Now We're Standing Up and Fighting
An organizer for the Wisconsin Dems explains the campaign to prevent the removal of newly-elected Supreme Court Justice, Janet Protasiewicz
The stark email came as unwelcome news. “Urgent phone banking needed to counter move to impeach Judge Janet Protaseiwicz,” was the subject line. The sender of the message was a volunteer I had met in April while canvassing for the Wisconsin Supreme Court judicial elections. She went on to write:
Susan please pass this on to the appropriate network, I got this from the organizer you met while canvassing in Wisconsin. They need help on the phone bank over the next 3 days including tonight.
Needing to learn more, I followed the link for the phone bank. I was assigned to call Democrats in Green Bay to ask them to urge their Republican state senator to vote “No” on impeachment. My conversations were a mixed bag. While the Hubdialer served me up some young people willing to defend the newly elected Supreme Court Justice, there were an equal number of Democrats who blamed Protasiewicz and the WisDems for the impeachment threat and were therefore unwilling to help. Two of them cited NPR as the source of their news coverage.
After I finished the phone bank, I called the organizer to ask him how we got here and why people thought Justice Janet had blown it. He started with the ugly truth: Even before Justice Janet was elected, Republicans were already floating ideas of impeachment.

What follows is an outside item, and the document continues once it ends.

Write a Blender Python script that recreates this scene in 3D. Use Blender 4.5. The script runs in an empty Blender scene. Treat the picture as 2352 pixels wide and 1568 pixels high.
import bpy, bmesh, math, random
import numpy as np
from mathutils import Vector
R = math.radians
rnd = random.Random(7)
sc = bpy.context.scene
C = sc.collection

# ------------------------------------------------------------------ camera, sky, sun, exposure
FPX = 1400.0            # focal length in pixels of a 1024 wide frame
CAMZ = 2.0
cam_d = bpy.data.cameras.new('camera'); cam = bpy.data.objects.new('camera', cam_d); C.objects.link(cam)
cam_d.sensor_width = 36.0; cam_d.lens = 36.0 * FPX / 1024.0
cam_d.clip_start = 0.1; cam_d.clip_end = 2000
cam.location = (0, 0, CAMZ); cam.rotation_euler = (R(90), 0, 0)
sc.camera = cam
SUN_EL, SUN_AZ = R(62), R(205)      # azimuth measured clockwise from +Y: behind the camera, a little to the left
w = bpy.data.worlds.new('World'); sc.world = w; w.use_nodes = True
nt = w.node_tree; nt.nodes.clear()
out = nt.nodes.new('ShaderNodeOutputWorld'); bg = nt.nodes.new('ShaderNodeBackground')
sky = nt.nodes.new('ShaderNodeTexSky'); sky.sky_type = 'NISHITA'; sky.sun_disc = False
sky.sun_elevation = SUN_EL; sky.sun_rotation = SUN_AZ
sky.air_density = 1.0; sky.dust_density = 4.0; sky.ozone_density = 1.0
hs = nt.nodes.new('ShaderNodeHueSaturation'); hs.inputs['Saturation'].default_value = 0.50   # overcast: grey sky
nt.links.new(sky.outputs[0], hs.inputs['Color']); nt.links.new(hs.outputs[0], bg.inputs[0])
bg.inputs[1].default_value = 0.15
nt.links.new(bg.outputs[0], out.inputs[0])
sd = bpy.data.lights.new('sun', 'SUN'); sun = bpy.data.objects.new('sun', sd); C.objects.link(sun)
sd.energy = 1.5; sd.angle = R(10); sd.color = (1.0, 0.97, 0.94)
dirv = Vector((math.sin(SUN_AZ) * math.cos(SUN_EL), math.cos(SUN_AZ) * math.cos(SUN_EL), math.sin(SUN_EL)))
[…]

He continued to describe the grim situation: The Wisconsin Assembly has the votes to impeach Protasiewicz but is dependent on the Senate, which would need every Republican vote to convict and remove her. There are no rules about the timeline on which the Senate must act, which would leave the Supreme Court gridlocked after the House impeachment. If the Senate votes to convict before December 1st, the special election to replace her would coincide with the 2024 Republican Primary, which would make it difficult for another Democrat to win.

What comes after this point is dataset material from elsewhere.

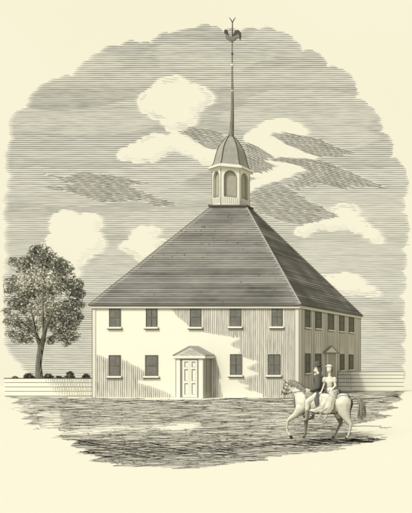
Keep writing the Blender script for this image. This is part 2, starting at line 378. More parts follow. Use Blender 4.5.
for x0, x1, y0, y1 in ((XL-.05, XL+.18, YF-.05, YF-.024), (XR-.26, XR+.05, YF-.05, YF-.024), (XR+.024, XR+.05, YF-.024, YF+.30), (XR+.024, XR+.05, YB-.3, YB+.05)):
    cb = MB(); cb.box(x0, x1, y0, y1, 0, H0-.3, 0)
    ex = {XL-.05: (XL-.07, XL-.052, YF-.07, YF+.05), XR-.26: (XR-.285, XR-.262, YF-.05, YF-.024)}.get(x0)
    if ex: cb.box(*ex, 0, H0-.3, 1)
    if y0 == YF-.024: cb.box(XR+.03, XR+.052, YF-.075, YF-.052, 0, H0-.3, 1)
    if y0 == YB-.3: cb.box(XR+.052, XR+.07, YB-.05, YB+.06, 0, H0-.3, 1)
    cb.build('corner_board', [M['grey_shade'], M['ink']], house)
# cornice under the eaves
ZE = H0
cn = MB()
cn.box(XL-.12, XR+.12, YF-.14, YF-.052, ZE-.30, ZE-.02, 0); cn.box(XL-.16, XR+.16, YF-.20, YF-.142, ZE-.12, ZE-.02, 0)
cn.box(XR+.052, XR+.12, YF-.05, YB+.12, ZE-.30, ZE-.02, 0); cn.box(XL-.12, XL-.052, YF-.05, YB+.12, ZE-.30, ZE-.02, 0)
cn.box(XL-.13, XR+.13, YF-.145, YF-.141, ZE-.155, ZE-.122, 1); cn.box(XL-.1, XR+.1, YF-.145, YF-.141, ZE-.335, ZE-.302, 1)
cn.box(XR+.122, XR+.126, YF-.05, YB+.1, ZE-.33, ZE-.30, 1)
cn.build('cornice', [M['grey_shade'], M['ink']], house)
# roof
ov = .22
e = [Vector((XL-ov, YF-ov, ZE)), Vector((XR+ov, YF-ov, ZE)), Vector((XR+ov, YB+ov, ZE)), Vector((XL-ov, YB+ov, ZE))]
ZT = EYE+(V0-207)*60.6/F
tx0, tx1 = (210-U0)*60.6/F, (246.5-U0)*60.6/F
t = [Vector((tx0, 60.6, ZT)), Vector((tx1, 60.6, ZT)), Vector((tx1, 61.6, ZT)), Vector((tx0, 61.6, ZT))]
rf = MB()
for k in range(4):
    rf.face([e[k], e[(k+1) % 4], t[(k+1) % 4], t[k]], 0)
rf.face(t, 0); rf.face(e[::-1], 0)
for k in range(4):   # fascia edge
    a, b = e[k], e[(k+1) % 4]; d = Vector((0, 0, -.10)); n = (b-a).cross(Vector((0, 0, 1))).normalized()*.02
    rf.face([a+n, b+n, b+n+d, a+n+d], 1)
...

I expressed my disbelief that our hopes for fair maps and abortion rights had been clouded so quickly. The organizer said he was past the stage of throwing things at the wall. He is now working on the WisDems Defend Justice campaign, which will include canvassing, phone calls, texting, friend-banking, digital outreach, and community events in Republican legislative districts to inform them of the GOP’s impeachment threat.
My contact is proud of WisDems Chair Ben Wikler's decision to stand up to this abuse of power, knowing that the Republican game is to exhaust the opposition. “We're in the endgame and the Republicans know it,” he told me. That's why they stoop to these desperate and deeply destructive moves.